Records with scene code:

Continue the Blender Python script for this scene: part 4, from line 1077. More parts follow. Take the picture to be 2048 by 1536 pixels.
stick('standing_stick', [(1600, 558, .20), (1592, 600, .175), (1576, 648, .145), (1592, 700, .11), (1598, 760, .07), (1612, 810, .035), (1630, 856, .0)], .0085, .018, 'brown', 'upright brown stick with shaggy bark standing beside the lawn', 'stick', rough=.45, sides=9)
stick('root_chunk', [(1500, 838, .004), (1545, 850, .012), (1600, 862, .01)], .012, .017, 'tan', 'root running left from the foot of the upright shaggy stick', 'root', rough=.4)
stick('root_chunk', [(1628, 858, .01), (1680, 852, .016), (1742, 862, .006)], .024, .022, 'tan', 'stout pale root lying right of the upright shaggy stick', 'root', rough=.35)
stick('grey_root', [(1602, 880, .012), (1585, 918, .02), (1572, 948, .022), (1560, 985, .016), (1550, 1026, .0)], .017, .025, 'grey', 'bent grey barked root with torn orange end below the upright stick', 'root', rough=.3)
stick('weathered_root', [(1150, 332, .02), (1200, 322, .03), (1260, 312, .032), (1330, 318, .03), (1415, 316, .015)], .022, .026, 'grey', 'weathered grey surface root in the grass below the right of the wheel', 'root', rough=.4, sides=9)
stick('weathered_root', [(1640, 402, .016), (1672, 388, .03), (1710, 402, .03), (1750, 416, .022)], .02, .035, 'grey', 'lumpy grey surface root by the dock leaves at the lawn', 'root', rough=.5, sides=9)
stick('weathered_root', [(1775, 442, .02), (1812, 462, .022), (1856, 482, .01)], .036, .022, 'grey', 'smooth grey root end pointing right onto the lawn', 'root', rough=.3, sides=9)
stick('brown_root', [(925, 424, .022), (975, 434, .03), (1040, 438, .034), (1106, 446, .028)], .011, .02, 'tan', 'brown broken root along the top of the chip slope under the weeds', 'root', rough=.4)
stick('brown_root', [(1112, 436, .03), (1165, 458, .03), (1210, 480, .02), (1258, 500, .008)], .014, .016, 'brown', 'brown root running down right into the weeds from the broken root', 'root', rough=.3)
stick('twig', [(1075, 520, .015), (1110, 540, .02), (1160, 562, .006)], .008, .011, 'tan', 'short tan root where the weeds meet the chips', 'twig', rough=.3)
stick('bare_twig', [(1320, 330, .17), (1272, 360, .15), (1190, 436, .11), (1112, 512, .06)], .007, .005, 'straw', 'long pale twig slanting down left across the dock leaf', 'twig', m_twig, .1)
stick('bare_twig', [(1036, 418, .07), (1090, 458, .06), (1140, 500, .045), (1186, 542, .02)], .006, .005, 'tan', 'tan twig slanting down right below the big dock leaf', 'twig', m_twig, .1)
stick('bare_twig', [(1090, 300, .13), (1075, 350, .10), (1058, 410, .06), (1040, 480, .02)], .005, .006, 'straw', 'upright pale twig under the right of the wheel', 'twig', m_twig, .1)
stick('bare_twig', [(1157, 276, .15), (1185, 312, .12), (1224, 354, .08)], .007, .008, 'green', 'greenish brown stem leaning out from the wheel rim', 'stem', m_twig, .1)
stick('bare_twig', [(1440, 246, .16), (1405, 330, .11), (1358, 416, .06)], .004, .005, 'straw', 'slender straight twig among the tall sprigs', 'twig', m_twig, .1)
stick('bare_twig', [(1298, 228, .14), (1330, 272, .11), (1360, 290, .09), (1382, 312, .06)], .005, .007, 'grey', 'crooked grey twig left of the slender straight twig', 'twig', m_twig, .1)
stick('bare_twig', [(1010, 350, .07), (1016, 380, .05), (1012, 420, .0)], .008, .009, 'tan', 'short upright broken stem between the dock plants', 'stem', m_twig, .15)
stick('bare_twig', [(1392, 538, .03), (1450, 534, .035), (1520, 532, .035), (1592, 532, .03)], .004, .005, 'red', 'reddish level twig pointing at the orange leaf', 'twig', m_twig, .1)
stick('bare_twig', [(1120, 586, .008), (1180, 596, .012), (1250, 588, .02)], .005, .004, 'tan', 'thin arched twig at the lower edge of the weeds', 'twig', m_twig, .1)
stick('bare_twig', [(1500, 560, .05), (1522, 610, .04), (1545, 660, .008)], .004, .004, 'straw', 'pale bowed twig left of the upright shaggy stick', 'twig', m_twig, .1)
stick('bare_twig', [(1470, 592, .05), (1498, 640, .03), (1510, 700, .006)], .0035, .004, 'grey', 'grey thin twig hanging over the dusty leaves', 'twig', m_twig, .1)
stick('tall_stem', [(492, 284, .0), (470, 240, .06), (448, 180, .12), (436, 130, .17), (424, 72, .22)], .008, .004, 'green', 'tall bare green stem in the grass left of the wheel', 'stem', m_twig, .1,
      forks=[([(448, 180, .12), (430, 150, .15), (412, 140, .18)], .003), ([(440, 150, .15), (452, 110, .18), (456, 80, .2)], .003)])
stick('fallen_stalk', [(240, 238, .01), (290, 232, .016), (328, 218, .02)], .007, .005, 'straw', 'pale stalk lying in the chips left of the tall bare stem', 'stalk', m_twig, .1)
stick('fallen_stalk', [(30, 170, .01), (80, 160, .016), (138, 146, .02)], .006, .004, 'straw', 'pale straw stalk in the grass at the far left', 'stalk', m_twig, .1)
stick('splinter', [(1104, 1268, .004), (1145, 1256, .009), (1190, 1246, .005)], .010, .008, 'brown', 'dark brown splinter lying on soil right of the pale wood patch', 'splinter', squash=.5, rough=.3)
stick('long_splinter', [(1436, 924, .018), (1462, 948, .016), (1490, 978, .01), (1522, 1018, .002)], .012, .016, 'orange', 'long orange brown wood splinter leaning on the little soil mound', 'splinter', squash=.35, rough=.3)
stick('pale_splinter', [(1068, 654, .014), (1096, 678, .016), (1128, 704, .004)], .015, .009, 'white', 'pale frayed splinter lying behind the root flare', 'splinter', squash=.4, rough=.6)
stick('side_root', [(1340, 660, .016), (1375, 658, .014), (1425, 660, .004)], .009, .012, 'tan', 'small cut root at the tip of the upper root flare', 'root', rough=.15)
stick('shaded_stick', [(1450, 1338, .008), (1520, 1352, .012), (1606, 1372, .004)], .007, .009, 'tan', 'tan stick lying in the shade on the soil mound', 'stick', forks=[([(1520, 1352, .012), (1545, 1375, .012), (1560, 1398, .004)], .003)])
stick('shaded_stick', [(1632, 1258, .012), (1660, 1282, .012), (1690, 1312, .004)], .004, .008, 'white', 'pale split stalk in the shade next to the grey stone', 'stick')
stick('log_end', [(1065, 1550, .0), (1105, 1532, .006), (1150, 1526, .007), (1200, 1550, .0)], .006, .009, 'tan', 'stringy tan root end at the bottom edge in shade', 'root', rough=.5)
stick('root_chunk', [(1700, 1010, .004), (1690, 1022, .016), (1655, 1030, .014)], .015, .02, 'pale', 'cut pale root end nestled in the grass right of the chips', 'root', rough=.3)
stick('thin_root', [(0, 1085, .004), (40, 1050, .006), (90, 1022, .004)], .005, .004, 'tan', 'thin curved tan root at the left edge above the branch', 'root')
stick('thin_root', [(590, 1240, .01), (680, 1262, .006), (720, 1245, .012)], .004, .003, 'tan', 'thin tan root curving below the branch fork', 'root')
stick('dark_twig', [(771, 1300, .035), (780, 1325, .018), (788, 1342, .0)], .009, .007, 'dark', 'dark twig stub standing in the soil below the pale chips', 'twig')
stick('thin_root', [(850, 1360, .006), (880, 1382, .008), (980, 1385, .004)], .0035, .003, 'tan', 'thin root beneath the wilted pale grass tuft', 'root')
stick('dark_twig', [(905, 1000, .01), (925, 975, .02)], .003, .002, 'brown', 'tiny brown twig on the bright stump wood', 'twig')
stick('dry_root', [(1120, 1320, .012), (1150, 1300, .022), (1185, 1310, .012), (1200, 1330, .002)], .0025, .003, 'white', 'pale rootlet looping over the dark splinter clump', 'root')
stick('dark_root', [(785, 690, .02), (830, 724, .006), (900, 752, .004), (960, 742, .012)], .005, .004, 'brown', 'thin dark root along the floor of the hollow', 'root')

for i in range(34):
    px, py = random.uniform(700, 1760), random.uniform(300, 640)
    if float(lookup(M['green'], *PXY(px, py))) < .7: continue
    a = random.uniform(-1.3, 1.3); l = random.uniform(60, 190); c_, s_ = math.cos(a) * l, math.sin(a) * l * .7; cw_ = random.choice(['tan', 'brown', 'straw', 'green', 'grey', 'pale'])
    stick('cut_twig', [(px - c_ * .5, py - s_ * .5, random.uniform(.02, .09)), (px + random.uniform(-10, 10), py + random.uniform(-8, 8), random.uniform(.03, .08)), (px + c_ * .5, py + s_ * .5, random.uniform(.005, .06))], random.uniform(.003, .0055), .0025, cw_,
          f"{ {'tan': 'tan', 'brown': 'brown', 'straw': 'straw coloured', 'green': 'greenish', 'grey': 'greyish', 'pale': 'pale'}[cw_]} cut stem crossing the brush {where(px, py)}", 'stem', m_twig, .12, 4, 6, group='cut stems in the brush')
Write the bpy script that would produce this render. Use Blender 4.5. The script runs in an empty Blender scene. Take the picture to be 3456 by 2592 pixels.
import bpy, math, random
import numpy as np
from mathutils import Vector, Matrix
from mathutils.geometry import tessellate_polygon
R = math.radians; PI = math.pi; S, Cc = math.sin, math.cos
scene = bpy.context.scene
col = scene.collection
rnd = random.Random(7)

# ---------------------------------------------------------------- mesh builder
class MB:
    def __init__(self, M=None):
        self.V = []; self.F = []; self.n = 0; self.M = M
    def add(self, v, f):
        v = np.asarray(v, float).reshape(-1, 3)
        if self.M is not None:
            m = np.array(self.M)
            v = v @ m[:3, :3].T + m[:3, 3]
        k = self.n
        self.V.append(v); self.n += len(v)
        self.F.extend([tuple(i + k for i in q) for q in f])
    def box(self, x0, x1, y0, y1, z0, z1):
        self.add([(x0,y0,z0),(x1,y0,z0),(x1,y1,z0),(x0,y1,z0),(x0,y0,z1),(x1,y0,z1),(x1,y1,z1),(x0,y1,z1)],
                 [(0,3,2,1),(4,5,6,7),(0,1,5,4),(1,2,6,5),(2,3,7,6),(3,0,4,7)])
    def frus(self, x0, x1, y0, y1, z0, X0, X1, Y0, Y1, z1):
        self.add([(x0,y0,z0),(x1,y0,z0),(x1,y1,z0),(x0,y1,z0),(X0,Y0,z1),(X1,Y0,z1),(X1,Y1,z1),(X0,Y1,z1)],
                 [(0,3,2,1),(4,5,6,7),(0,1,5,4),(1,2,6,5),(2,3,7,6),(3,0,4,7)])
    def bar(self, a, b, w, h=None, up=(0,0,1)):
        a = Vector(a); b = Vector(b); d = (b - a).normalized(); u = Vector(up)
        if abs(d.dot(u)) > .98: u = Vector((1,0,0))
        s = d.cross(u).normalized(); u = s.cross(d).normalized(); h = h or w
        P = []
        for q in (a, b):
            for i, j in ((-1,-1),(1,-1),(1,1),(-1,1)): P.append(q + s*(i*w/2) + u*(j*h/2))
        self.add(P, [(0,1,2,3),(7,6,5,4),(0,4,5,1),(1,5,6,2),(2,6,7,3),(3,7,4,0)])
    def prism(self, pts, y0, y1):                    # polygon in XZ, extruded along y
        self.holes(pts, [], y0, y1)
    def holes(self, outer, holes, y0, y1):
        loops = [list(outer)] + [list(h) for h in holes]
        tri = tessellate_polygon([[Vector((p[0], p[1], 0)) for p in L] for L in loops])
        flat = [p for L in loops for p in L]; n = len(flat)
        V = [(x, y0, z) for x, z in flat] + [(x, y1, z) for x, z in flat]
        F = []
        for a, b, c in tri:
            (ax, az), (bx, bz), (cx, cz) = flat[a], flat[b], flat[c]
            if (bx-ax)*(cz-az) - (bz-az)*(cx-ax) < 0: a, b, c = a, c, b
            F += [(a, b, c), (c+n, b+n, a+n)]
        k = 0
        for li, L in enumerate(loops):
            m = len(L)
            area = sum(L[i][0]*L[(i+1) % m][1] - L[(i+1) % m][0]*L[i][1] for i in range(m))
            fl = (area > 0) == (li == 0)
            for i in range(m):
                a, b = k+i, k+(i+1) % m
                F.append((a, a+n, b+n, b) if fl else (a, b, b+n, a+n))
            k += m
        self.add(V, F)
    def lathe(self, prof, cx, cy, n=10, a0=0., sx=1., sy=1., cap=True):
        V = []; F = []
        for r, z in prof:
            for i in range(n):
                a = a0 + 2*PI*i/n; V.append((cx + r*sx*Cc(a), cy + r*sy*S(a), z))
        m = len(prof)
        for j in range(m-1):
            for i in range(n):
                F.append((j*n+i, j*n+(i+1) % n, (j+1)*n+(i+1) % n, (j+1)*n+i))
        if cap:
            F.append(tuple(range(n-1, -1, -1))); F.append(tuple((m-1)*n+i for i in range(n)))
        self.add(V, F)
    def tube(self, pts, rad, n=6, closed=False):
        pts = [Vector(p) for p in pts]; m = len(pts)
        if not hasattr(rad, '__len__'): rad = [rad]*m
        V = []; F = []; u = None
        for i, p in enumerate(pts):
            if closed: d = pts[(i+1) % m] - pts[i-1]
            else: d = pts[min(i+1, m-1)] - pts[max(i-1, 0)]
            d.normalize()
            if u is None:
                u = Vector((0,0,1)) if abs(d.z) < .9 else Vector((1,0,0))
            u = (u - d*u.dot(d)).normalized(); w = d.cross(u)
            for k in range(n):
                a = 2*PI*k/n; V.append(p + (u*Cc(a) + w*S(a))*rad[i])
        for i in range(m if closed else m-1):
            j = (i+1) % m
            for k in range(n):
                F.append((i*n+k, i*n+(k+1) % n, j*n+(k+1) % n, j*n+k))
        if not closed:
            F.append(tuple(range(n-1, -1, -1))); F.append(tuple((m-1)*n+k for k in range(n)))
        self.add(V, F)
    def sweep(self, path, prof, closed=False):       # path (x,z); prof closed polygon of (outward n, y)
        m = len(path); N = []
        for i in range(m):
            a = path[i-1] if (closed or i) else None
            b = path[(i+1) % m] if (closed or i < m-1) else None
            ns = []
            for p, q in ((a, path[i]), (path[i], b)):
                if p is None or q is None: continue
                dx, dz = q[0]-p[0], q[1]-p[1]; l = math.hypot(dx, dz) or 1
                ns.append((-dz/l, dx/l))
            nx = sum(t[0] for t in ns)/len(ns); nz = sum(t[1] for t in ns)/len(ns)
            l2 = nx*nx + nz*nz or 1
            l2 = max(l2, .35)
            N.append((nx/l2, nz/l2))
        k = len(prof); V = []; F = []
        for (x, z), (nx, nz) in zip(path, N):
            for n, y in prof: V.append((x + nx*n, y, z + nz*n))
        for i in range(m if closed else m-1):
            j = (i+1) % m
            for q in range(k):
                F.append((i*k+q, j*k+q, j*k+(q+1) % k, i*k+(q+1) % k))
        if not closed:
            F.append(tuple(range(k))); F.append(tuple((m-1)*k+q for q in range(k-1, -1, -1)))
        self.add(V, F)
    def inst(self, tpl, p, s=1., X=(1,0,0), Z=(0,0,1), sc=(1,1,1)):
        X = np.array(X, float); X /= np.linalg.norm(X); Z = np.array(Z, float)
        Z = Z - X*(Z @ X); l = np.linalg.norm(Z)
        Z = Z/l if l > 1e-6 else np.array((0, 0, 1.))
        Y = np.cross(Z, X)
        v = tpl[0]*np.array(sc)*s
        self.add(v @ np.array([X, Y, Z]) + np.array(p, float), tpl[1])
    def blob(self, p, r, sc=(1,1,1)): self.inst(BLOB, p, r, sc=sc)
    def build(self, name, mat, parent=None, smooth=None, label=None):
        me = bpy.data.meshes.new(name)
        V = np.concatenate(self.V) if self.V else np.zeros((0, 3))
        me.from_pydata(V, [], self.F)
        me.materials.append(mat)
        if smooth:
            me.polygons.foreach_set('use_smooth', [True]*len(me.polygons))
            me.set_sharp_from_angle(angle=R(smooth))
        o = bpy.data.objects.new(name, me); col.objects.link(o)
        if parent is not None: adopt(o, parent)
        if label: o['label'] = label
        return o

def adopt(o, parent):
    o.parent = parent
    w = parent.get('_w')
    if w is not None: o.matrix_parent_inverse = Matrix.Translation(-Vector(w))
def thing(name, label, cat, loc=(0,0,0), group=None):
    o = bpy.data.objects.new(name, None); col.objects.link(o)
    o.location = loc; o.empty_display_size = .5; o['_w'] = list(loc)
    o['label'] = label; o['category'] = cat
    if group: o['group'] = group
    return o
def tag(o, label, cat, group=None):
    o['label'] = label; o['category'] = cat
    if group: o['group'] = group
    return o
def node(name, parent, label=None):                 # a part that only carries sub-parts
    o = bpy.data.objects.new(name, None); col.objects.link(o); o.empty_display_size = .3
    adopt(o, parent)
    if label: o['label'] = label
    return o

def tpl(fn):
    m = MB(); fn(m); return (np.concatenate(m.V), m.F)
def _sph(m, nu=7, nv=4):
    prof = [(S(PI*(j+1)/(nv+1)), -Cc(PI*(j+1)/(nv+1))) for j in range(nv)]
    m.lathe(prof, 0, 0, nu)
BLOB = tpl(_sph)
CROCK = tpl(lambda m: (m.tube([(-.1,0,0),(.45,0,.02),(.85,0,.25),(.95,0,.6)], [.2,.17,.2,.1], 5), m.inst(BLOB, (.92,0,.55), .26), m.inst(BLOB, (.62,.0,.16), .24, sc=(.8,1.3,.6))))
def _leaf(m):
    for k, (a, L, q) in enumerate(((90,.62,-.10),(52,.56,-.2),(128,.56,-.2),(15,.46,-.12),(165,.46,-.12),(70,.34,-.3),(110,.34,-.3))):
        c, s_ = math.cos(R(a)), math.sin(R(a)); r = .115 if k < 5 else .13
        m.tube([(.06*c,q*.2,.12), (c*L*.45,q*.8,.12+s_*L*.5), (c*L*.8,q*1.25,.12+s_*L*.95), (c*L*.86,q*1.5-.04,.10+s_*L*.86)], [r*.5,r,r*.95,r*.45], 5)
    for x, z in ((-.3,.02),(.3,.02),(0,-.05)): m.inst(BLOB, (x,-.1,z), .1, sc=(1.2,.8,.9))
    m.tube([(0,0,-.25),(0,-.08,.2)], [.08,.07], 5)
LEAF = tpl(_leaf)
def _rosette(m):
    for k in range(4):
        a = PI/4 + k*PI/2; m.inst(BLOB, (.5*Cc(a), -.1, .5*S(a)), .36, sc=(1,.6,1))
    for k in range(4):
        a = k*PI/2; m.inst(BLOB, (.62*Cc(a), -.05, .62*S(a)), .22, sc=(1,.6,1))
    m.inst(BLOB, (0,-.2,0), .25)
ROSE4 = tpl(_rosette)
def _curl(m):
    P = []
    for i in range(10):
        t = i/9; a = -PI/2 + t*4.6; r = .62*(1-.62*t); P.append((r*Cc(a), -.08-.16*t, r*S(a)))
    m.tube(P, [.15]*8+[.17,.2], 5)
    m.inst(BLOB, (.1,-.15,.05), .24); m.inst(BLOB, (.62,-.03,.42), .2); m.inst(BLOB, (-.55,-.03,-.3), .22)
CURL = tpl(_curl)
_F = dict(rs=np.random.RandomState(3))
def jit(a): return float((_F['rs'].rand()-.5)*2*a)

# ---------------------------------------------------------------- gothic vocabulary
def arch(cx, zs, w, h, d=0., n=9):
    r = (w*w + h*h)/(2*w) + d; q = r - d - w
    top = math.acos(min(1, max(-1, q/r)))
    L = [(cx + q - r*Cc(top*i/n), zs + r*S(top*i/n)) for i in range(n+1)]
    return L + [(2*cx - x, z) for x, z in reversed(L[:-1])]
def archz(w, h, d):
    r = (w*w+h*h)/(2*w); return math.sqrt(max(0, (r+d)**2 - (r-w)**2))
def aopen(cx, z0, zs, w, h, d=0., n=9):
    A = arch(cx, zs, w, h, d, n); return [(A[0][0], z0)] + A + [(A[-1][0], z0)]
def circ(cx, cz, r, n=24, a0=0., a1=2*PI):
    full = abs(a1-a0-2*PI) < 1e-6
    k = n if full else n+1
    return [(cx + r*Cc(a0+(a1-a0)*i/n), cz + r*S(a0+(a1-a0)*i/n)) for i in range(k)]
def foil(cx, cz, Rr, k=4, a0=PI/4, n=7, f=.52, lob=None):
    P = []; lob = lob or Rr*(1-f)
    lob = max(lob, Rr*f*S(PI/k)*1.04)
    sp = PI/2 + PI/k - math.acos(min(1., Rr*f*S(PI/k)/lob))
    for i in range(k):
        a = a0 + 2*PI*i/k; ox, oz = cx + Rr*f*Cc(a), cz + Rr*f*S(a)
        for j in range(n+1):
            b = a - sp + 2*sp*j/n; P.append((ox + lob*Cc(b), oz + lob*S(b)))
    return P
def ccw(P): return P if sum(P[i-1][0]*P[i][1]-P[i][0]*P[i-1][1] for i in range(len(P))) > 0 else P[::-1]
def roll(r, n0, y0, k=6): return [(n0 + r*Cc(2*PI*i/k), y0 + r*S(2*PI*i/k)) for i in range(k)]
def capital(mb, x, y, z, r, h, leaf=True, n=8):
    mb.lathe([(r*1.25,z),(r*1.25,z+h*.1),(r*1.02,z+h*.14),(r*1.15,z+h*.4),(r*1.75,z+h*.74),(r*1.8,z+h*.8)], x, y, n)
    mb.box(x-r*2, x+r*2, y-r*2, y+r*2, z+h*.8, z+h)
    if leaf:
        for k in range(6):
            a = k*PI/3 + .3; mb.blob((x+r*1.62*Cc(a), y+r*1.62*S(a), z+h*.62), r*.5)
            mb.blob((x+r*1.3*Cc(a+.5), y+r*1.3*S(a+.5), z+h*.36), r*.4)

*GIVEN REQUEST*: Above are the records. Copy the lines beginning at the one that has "Write the bpy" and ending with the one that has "rnd = random.Random(7)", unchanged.

*RESULT OF THIS TASK*:
Write the bpy script that would produce this render. Use Blender 4.5. The script runs in an empty Blender scene. Take the picture to be 3456 by 2592 pixels.
import bpy, math, random
import numpy as np
from mathutils import Vector, Matrix
from mathutils.geometry import tessellate_polygon
R = math.radians; PI = math.pi; S, Cc = math.sin, math.cos
scene = bpy.context.scene
col = scene.collection
rnd = random.Random(7)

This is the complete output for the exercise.